Wildlife
One of the reasons for establishing Olympic National Park was to insure “protection and preservation of interesting fauna, notably the rare Roosevelt elk....” There are 54 species and subspecies of wild mammals occupying their primitive homes on the Olympic Peninsula (Murray L. Johnson and Sherry Johnson, Check List of Mammals of the Olympic Peninsula). Probably all of these occur within the park. The wildlife picture is not a static one, however, as natural disturbances, time, and man bring changes in numbers, kinds, and distribution.
Climatic changes have greatly affected the animal life. There have been periods of extreme cold and periods of warmth. At least four times the ice-age glaciers advanced and melted back. When ice sheets moved down from the north and extensive glaciers formed in the mountains, the animals left. When the ice retreated, the animals returned. Not all animal types were able to survive, so that some animals that once lived in Washington are now extinct. One of these was the mastodon, resembling the present-day elephant. In 1950, a fossil skeleton of a mastodon was found in an excavation on a farm near Port Angeles, and tusks and parts of skeletons have been found from time to time in the bluffs east of Port Angeles.

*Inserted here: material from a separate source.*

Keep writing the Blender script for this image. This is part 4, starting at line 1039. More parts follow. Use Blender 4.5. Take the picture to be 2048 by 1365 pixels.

Because the Olympic Mountains are isolated from other mountains, some animals of the Pacific Northwest have never found their way to the park. For instance, several kinds of animals in the Cascade Mountains are unknown in the Olympics. These include the mantled ground squirrel, pika or cony, and red fox. The wolverine, now rare in the Cascades, has never been seen in the Olympics. But animals move about, and it is entirely possible that there will be natural additions to the Olympic fauna. Dr. Victor B. Scheffer has stated that the red fox and the porcupine are expected to invade the Peninsula sometime in the present century. During 1951, two porcupines were seen on the Peninsula near the ocean—one at Kalaloch and another south of Queets Village.
Other changes have been brought about directly or indirectly by man. The Olympic wolf—a big, gray, magnificent animal—was once fairly numerous, but, because of merciless poisoning and hunting before the park was established, it is now probably extinct.
The coyote, renowned for his ability to survive civilization, has invaded the Olympic Peninsula during the present century. To some extent this animal fills the ecologic niche left vacant by the disappearance of the Olympic wolf.
Long before the National Park was established, mountain goats were brought from British Columbia and Alaska and released on Mount Storm King, near Lake Crescent. The transplanted animals have thrived and multiplied, and have spread eastward across the park.